• Supplied records:
┏━━

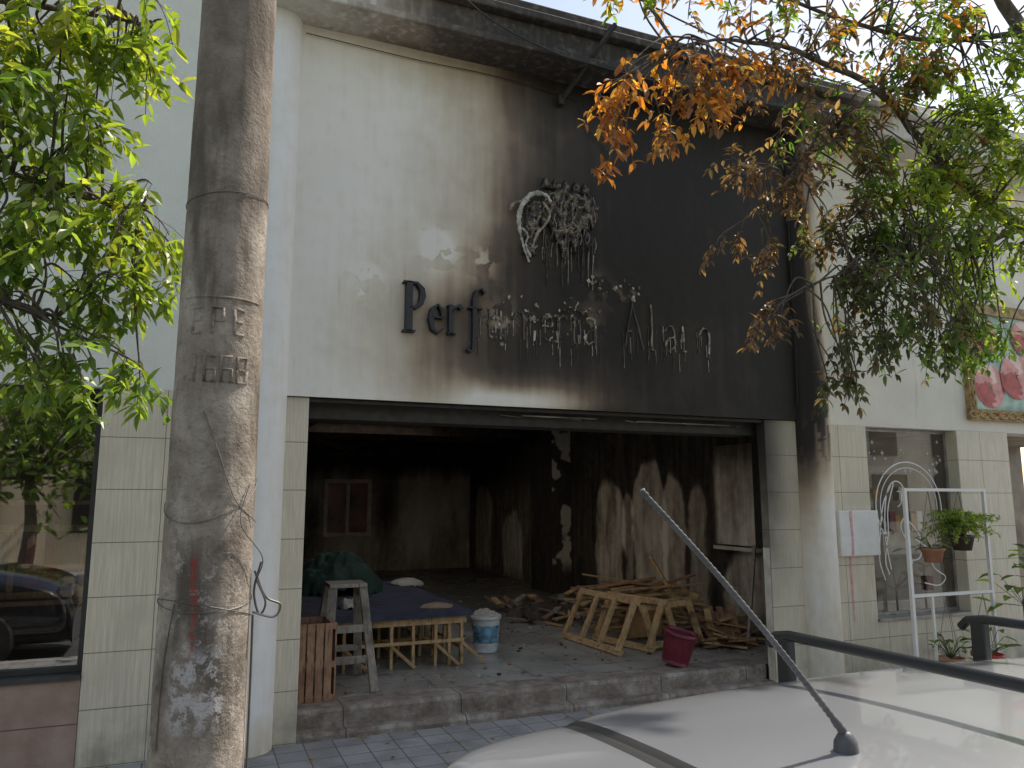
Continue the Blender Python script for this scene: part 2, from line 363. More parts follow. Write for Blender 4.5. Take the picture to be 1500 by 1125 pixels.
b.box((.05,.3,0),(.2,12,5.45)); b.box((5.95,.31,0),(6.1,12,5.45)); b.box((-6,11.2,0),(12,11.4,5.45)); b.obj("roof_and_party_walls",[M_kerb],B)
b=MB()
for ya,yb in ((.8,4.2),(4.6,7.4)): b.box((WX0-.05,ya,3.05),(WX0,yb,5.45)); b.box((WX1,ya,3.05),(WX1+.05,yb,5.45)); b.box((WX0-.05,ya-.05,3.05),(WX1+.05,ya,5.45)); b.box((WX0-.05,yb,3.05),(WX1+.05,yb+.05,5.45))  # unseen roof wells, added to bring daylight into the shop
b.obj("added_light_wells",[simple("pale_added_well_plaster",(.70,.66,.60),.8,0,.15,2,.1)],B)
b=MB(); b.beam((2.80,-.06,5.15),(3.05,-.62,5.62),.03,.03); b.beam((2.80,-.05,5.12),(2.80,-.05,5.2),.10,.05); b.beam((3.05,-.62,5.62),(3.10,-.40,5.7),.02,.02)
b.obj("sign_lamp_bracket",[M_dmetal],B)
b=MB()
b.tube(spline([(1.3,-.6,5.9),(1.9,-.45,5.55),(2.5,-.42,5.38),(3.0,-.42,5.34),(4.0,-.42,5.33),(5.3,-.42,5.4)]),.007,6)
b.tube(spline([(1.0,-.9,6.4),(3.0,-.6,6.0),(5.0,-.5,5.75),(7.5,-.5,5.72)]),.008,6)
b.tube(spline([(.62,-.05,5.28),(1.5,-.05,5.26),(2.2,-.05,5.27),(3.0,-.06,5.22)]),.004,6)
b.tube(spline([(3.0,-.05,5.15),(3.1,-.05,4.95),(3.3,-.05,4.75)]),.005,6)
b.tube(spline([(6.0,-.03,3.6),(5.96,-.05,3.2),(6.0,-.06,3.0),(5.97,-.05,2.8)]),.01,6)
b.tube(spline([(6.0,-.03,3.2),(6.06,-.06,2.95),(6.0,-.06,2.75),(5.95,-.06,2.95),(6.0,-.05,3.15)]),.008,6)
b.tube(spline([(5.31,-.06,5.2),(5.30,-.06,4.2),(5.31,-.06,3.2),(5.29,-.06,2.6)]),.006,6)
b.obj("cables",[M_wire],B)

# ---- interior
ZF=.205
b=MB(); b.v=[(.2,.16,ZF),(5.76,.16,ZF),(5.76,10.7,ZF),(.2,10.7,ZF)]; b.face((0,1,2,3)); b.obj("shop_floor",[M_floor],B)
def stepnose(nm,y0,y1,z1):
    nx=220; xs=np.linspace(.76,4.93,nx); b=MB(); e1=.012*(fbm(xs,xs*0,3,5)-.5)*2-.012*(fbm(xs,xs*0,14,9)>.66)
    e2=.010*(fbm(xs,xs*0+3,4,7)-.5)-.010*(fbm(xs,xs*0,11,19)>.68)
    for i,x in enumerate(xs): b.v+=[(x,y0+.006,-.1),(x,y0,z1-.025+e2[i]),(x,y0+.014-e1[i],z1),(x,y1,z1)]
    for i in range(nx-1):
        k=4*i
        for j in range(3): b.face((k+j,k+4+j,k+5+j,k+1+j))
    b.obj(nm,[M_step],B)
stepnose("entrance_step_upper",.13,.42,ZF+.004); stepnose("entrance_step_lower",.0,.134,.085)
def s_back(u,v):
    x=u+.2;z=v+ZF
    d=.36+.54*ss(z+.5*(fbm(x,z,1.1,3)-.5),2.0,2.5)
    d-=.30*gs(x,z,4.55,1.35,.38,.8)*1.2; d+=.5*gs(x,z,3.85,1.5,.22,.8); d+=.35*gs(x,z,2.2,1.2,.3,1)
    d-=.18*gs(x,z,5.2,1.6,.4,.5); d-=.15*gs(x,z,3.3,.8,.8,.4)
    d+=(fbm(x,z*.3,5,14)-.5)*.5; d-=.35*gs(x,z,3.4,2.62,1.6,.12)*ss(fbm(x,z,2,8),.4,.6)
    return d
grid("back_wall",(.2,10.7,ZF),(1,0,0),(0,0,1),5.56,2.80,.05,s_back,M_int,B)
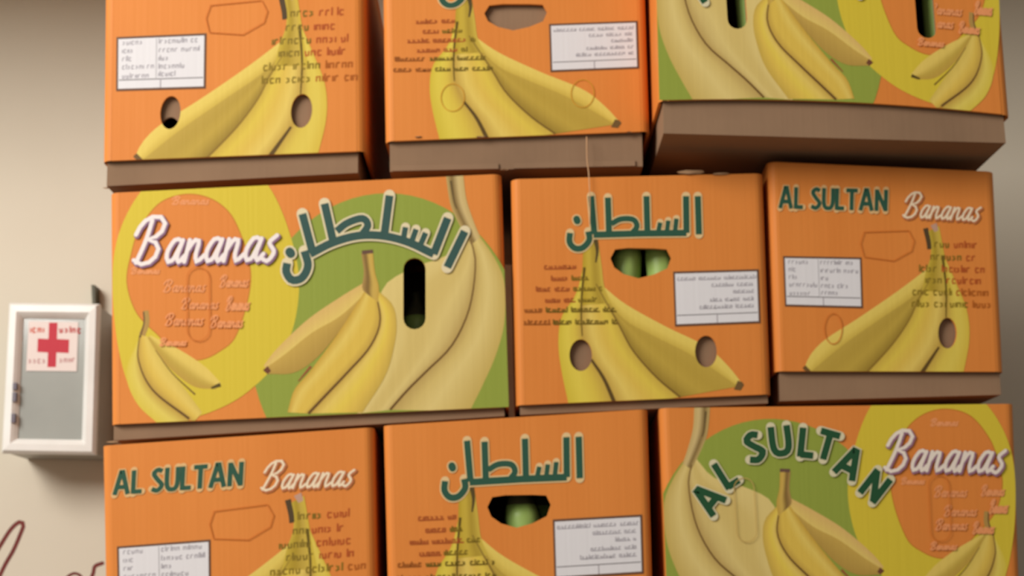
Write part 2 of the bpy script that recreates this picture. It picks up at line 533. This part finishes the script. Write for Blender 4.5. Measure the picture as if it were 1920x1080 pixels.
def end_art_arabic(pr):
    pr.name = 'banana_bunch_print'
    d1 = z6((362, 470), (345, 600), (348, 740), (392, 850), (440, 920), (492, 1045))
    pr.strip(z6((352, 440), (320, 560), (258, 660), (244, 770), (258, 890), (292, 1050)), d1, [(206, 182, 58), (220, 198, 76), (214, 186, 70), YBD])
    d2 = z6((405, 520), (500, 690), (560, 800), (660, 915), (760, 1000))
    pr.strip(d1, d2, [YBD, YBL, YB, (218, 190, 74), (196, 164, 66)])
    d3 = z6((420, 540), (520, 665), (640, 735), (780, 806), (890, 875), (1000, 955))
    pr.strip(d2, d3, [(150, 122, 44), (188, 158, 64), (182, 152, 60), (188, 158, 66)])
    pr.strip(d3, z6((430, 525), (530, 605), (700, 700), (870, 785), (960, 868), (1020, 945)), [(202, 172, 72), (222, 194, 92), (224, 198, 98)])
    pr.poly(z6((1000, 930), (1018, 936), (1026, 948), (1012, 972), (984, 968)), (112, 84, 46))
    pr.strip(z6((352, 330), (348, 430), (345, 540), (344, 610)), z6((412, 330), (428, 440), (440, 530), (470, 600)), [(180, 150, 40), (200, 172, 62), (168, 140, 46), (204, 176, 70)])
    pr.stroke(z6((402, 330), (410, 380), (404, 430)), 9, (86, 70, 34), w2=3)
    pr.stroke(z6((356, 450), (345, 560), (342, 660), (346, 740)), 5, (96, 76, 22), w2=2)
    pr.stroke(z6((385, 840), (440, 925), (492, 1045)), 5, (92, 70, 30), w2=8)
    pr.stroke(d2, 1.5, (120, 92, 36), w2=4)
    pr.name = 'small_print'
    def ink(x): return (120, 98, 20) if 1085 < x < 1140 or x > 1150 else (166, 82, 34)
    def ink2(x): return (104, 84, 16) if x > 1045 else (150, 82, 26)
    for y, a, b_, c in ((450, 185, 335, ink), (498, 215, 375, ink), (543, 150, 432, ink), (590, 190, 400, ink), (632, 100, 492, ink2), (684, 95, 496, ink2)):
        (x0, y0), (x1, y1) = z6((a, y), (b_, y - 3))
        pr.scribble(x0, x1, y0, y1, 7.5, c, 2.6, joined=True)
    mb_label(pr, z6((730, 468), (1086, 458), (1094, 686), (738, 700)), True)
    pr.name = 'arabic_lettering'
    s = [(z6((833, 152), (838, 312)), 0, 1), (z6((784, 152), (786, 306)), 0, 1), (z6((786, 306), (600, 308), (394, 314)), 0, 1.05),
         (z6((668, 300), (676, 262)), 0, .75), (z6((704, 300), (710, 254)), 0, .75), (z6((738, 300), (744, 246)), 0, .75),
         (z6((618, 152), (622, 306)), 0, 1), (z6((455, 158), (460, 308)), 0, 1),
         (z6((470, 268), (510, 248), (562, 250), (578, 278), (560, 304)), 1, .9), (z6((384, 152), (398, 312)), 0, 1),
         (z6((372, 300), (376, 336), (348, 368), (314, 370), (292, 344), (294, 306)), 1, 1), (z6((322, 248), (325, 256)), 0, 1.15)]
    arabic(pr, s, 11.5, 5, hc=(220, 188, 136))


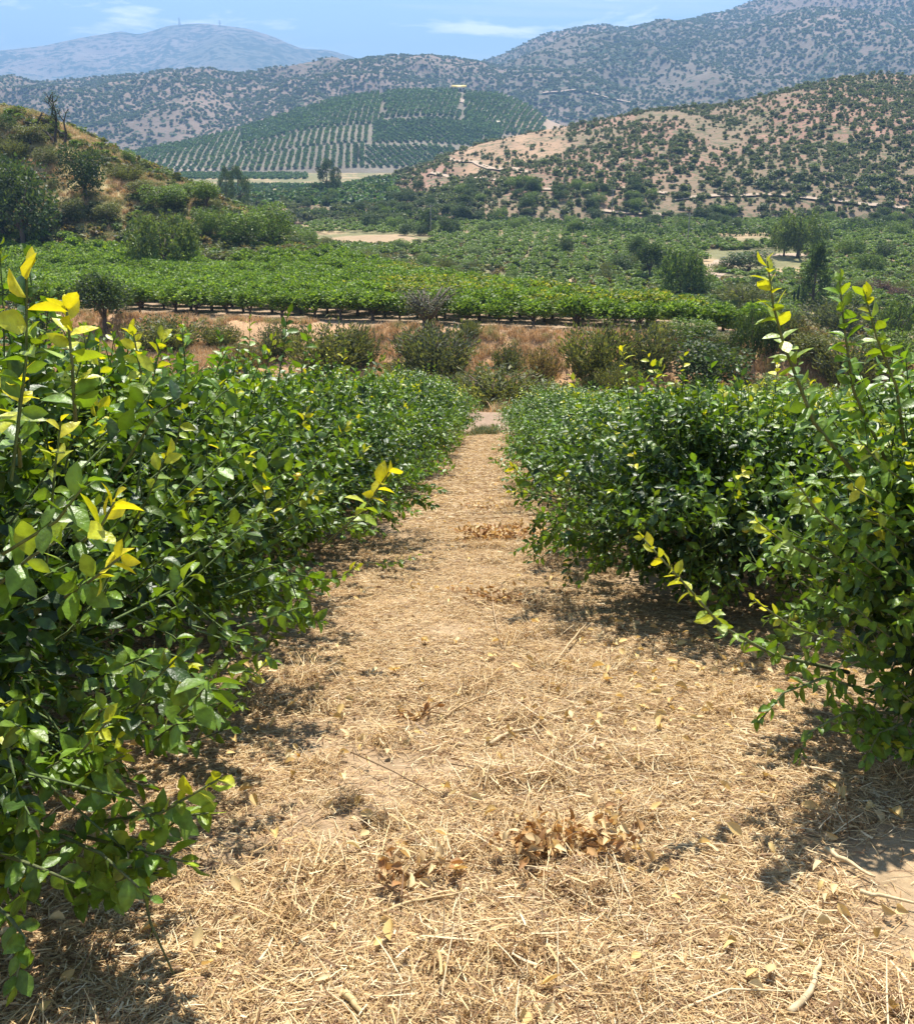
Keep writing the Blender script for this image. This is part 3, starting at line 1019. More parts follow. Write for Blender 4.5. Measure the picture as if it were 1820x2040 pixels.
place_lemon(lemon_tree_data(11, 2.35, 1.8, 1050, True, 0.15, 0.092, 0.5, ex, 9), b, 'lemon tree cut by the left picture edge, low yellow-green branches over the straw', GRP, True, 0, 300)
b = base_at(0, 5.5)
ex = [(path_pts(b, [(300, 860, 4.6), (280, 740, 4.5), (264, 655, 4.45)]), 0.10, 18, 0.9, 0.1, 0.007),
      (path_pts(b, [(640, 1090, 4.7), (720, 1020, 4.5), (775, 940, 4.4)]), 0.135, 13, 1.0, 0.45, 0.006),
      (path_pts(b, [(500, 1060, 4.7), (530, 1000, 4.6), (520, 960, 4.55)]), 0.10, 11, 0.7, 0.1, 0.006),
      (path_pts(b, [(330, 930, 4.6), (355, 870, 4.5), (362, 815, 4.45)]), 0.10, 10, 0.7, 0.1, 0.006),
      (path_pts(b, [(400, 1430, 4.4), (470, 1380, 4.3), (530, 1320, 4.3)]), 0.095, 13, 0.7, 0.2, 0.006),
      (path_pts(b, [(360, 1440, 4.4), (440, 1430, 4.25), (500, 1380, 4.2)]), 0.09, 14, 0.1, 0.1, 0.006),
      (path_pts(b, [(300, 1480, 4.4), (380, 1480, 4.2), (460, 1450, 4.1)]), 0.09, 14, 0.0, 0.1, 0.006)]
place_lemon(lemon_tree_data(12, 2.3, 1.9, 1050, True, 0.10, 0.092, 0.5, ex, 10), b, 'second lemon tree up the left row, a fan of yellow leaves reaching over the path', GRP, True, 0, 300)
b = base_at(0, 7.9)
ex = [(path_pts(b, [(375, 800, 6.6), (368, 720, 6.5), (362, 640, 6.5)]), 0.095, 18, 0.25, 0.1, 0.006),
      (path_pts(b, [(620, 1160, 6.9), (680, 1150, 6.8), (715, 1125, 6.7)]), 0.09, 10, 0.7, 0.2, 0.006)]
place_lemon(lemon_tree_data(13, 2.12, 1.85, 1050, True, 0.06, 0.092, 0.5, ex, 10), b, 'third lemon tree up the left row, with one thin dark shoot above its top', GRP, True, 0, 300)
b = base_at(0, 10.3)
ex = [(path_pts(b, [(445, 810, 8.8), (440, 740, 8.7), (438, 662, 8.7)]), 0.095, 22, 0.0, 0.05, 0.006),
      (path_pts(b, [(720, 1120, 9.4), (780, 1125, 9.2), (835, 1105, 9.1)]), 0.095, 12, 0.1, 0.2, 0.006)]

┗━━

• Exercise brief:
Wherever the word "face" occurs in a line of the listing, copy that line.

• Response:
b=MB(); b.v=[(.2,.16,ZF),(5.76,.16,ZF),(5.76,10.7,ZF),(.2,10.7,ZF)]; b.face((0,1,2,3)); b.obj("shop_floor",[M_floor],B)
        for j in range(3): b.face((k+j,k+4+j,k+5+j,k+1+j))